>>>>>
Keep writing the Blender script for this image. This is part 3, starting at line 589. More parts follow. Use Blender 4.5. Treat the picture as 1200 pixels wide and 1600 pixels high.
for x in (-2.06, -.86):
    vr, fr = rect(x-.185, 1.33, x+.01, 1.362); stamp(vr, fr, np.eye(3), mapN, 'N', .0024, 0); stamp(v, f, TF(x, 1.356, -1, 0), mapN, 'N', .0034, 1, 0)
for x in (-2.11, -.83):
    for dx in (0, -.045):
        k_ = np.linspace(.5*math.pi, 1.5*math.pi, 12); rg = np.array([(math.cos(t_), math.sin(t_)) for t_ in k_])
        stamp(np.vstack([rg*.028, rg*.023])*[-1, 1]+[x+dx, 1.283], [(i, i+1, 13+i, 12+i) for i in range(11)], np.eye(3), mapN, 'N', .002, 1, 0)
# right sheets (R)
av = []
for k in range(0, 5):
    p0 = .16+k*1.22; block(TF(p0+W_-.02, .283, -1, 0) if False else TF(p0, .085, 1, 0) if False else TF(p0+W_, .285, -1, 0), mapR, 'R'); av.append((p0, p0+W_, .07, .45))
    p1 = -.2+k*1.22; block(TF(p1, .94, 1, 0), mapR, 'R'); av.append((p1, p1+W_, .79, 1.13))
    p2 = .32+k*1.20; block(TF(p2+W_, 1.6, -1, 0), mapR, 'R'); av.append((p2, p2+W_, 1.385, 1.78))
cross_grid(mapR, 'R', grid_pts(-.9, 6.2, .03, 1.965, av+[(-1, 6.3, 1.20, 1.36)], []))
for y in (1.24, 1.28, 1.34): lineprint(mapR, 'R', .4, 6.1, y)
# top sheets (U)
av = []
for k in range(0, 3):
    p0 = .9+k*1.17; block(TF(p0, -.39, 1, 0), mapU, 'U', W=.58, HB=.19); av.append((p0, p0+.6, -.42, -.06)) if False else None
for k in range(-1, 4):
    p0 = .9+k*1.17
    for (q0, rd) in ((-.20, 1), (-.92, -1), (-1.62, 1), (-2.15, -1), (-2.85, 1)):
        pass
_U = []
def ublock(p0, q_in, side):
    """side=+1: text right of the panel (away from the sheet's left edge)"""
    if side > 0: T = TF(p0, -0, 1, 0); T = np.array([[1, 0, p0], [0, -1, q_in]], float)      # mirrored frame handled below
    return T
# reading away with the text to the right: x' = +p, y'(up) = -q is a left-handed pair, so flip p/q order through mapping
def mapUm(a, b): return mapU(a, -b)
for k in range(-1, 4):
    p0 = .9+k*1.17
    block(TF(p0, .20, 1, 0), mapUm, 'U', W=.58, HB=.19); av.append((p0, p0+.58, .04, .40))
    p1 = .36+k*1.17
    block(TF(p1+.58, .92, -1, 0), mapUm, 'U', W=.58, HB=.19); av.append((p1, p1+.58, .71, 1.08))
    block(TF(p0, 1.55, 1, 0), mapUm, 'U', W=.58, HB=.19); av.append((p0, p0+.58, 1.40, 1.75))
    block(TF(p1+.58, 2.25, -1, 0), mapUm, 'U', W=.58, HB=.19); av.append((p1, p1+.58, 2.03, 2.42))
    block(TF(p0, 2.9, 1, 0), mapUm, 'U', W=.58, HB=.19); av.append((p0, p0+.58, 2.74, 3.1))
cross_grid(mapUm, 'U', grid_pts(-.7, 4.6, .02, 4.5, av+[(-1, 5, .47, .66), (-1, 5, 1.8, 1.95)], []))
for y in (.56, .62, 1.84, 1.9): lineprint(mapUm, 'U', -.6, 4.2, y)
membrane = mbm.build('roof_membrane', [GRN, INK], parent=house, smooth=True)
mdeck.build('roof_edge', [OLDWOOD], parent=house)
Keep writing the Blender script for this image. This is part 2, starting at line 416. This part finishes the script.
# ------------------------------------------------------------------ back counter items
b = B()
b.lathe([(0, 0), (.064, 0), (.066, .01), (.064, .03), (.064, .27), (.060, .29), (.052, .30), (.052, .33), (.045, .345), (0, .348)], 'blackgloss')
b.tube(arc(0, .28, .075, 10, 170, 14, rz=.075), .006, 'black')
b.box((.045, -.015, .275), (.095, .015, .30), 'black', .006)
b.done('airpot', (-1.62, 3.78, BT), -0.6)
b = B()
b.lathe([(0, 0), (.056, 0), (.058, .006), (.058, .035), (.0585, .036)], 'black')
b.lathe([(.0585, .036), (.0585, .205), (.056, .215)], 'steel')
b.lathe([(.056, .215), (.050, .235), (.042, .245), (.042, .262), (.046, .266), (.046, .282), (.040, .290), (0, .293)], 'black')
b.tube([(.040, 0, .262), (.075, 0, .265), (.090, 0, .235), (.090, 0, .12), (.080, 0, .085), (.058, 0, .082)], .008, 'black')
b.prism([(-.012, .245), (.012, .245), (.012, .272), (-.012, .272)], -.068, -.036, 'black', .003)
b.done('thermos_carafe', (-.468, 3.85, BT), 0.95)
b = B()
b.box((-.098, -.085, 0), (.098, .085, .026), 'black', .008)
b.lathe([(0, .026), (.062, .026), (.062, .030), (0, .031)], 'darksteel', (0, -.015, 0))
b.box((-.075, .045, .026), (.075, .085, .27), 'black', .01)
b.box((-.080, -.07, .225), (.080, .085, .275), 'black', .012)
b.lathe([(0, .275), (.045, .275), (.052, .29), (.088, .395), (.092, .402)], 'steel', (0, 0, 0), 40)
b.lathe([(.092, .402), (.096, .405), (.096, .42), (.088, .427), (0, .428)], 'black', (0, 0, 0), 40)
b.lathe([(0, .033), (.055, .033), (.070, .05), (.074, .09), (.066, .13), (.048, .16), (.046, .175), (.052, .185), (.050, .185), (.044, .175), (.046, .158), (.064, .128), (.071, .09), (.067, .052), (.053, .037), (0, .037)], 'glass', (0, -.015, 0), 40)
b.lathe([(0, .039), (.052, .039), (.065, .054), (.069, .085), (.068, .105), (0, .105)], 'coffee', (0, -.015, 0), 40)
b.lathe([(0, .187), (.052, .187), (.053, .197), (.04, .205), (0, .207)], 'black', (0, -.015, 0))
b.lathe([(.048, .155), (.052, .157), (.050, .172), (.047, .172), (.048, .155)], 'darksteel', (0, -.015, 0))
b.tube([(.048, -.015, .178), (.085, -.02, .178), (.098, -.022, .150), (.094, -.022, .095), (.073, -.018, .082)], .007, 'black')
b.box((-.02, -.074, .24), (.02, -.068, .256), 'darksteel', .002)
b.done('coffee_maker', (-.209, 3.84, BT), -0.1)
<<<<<
WHAT THE TASK REQUIRES — Working from the material above, retype it in its entirety without change.

ANSWER TO THE TASK —
Keep writing the Blender script for this image. This is part 3, starting at line 589. More parts follow. Use Blender 4.5. Treat the picture as 1200 pixels wide and 1600 pixels high.
for x in (-2.06, -.86):
    vr, fr = rect(x-.185, 1.33, x+.01, 1.362); stamp(vr, fr, np.eye(3), mapN, 'N', .0024, 0); stamp(v, f, TF(x, 1.356, -1, 0), mapN, 'N', .0034, 1, 0)
for x in (-2.11, -.83):
    for dx in (0, -.045):
        k_ = np.linspace(.5*math.pi, 1.5*math.pi, 12); rg = np.array([(math.cos(t_), math.sin(t_)) for t_ in k_])
        stamp(np.vstack([rg*.028, rg*.023])*[-1, 1]+[x+dx, 1.283], [(i, i+1, 13+i, 12+i) for i in range(11)], np.eye(3), mapN, 'N', .002, 1, 0)
# right sheets (R)
av = []
for k in range(0, 5):
    p0 = .16+k*1.22; block(TF(p0+W_-.02, .283, -1, 0) if False else TF(p0, .085, 1, 0) if False else TF(p0+W_, .285, -1, 0), mapR, 'R'); av.append((p0, p0+W_, .07, .45))
    p1 = -.2+k*1.22; block(TF(p1, .94, 1, 0), mapR, 'R'); av.append((p1, p1+W_, .79, 1.13))
    p2 = .32+k*1.20; block(TF(p2+W_, 1.6, -1, 0), mapR, 'R'); av.append((p2, p2+W_, 1.385, 1.78))
cross_grid(mapR, 'R', grid_pts(-.9, 6.2, .03, 1.965, av+[(-1, 6.3, 1.20, 1.36)], []))
for y in (1.24, 1.28, 1.34): lineprint(mapR, 'R', .4, 6.1, y)
# top sheets (U)
av = []
for k in range(0, 3):
    p0 = .9+k*1.17; block(TF(p0, -.39, 1, 0), mapU, 'U', W=.58, HB=.19); av.append((p0, p0+.6, -.42, -.06)) if False else None
for k in range(-1, 4):
    p0 = .9+k*1.17
    for (q0, rd) in ((-.20, 1), (-.92, -1), (-1.62, 1), (-2.15, -1), (-2.85, 1)):
        pass
_U = []
def ublock(p0, q_in, side):
    """side=+1: text right of the panel (away from the sheet's left edge)"""
    if side > 0: T = TF(p0, -0, 1, 0); T = np.array([[1, 0, p0], [0, -1, q_in]], float)      # mirrored frame handled below
    return T
# reading away with the text to the right: x' = +p, y'(up) = -q is a left-handed pair, so flip p/q order through mapping
def mapUm(a, b): return mapU(a, -b)
for k in range(-1, 4):
    p0 = .9+k*1.17
    block(TF(p0, .20, 1, 0), mapUm, 'U', W=.58, HB=.19); av.append((p0, p0+.58, .04, .40))
    p1 = .36+k*1.17
    block(TF(p1+.58, .92, -1, 0), mapUm, 'U', W=.58, HB=.19); av.append((p1, p1+.58, .71, 1.08))
    block(TF(p0, 1.55, 1, 0), mapUm, 'U', W=.58, HB=.19); av.append((p0, p0+.58, 1.40, 1.75))
    block(TF(p1+.58, 2.25, -1, 0), mapUm, 'U', W=.58, HB=.19); av.append((p1, p1+.58, 2.03, 2.42))
    block(TF(p0, 2.9, 1, 0), mapUm, 'U', W=.58, HB=.19); av.append((p0, p0+.58, 2.74, 3.1))
cross_grid(mapUm, 'U', grid_pts(-.7, 4.6, .02, 4.5, av+[(-1, 5, .47, .66), (-1, 5, 1.8, 1.95)], []))
for y in (.56, .62, 1.84, 1.9): lineprint(mapUm, 'U', -.6, 4.2, y)
membrane = mbm.build('roof_membrane', [GRN, INK], parent=house, smooth=True)
mdeck.build('roof_edge', [OLDWOOD], parent=house)
Keep writing the Blender script for this image. This is part 2, starting at line 416. This part finishes the script.
# ------------------------------------------------------------------ back counter items
b = B()
b.lathe([(0, 0), (.064, 0), (.066, .01), (.064, .03), (.064, .27), (.060, .29), (.052, .30), (.052, .33), (.045, .345), (0, .348)], 'blackgloss')
b.tube(arc(0, .28, .075, 10, 170, 14, rz=.075), .006, 'black')
b.box((.045, -.015, .275), (.095, .015, .30), 'black', .006)
b.done('airpot', (-1.62, 3.78, BT), -0.6)
b = B()
b.lathe([(0, 0), (.056, 0), (.058, .006), (.058, .035), (.0585, .036)], 'black')
b.lathe([(.0585, .036), (.0585, .205), (.056, .215)], 'steel')
b.lathe([(.056, .215), (.050, .235), (.042, .245), (.042, .262), (.046, .266), (.046, .282), (.040, .290), (0, .293)], 'black')
b.tube([(.040, 0, .262), (.075, 0, .265), (.090, 0, .235), (.090, 0, .12), (.080, 0, .085), (.058, 0, .082)], .008, 'black')
b.prism([(-.012, .245), (.012, .245), (.012, .272), (-.012, .272)], -.068, -.036, 'black', .003)
b.done('thermos_carafe', (-.468, 3.85, BT), 0.95)
b = B()
b.box((-.098, -.085, 0), (.098, .085, .026), 'black', .008)
b.lathe([(0, .026), (.062, .026), (.062, .030), (0, .031)], 'darksteel', (0, -.015, 0))
b.box((-.075, .045, .026), (.075, .085, .27), 'black', .01)
b.box((-.080, -.07, .225), (.080, .085, .275), 'black', .012)
b.lathe([(0, .275), (.045, .275), (.052, .29), (.088, .395), (.092, .402)], 'steel', (0, 0, 0), 40)
b.lathe([(.092, .402), (.096, .405), (.096, .42), (.088, .427), (0, .428)], 'black', (0, 0, 0), 40)
b.lathe([(0, .033), (.055, .033), (.070, .05), (.074, .09), (.066, .13), (.048, .16), (.046, .175), (.052, .185), (.050, .185), (.044, .175), (.046, .158), (.064, .128), (.071, .09), (.067, .052), (.053, .037), (0, .037)], 'glass', (0, -.015, 0), 40)
b.lathe([(0, .039), (.052, .039), (.065, .054), (.069, .085), (.068, .105), (0, .105)], 'coffee', (0, -.015, 0), 40)
b.lathe([(0, .187), (.052, .187), (.053, .197), (.04, .205), (0, .207)], 'black', (0, -.015, 0))
b.lathe([(.048, .155), (.052, .157), (.050, .172), (.047, .172), (.048, .155)], 'darksteel', (0, -.015, 0))
b.tube([(.048, -.015, .178), (.085, -.02, .178), (.098, -.022, .150), (.094, -.022, .095), (.073, -.018, .082)], .007, 'black')
b.box((-.02, -.074, .24), (.02, -.068, .256), 'darksteel', .002)
b.done('coffee_maker', (-.209, 3.84, BT), -0.1)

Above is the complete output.